Dub night at the Echoplex and the DJs are hypnotic, the rappers phenomenal. I don’t drink too much, and soak it up afterward with a tofu dog from the street vendor — grilled jalapeños and everything.

Then I walk a few feet down Glendale Boulevard into Enid & Edgar, an ivory-walled closet full of vintage dresses made at the time of that longish war in Vietnam (give or take a president). I pull everything I like off the racks, enter a tiny boudoir with oval mirrors and a floor-to-ceiling curtain and try things on.

Two guys walk in, intoxicated from the ’plex show.
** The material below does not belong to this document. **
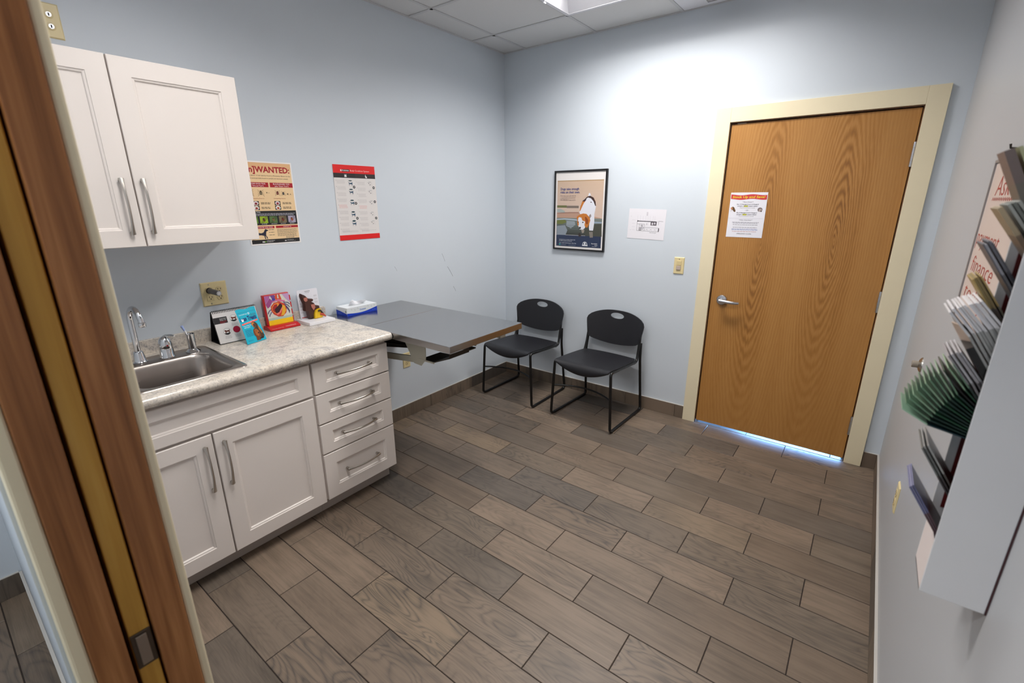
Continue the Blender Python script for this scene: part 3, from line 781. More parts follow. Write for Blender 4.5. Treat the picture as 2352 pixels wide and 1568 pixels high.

Jason, the co-owner, is sitting where he always sits, next to the curtain.

“Dude, what are you doing open now?” one of the guys asks Jason, as I suck my belly in on the other side of the curtain, checking myself out in a checked-tweed Tippi Hedren skirt.

“What, you think some beautiful woman is gonna walk in here all drunk and start trying on clothes?” says the other guy. I panic.

“She’s in there right now,” says Jason, nonplussed.

He’s used to these questions. Some nights, he sits there and reads till past 2 a.m., and people are too confused to come inside after the club lets out. “Except Thursday, drum-and-bass night,” he says. “For some reason, those guys aren’t afraid to come in.”

The intoxicated guys leave and I exhale. I settle on a nylon minidress with a ruffled India-ink skirt and a sleeveless, floral top. I pay a lot less than Jason could get away with charging, then ask him where he gets his stuff. He says he can’t tell me, and I say okay.

Jason’s 32. He’s been married to Sandy for 13 years, and they have three children, Marcus, Amelia and Jonas. Jason and Sandy were going to start a restaurant and call it Enid — “dine” backward — but they did this instead and kept the name. It’s been three months, and they’re doing great.

“We noticed that most ‘vintage’ stores we used to frequent were totally overpriced,” says Sandy (the quote marks are hers). “So we thought, why not put this passion to work and really stress keeping our prices affordable so everyone can enjoy it … especially our Echo Park crowd.

“All of our pieces are vintage,” she adds. “No repros. Most everything is from the ’60s, ’70s and ’80s. A splash of ’50s, ’40s and ’30s — these are getting harder and harder to find.”

Mash-ups conjured by the clothes include: interstellar Barbie, Barbra through the looking glass and Barbarella goes to the prom. (Sorry, boys, I bought that one.)

The guys’ gear takes up one side of this narrow little store, but you know how it is, vintage clothes for women are much more fun — especially after a night at the ’plex.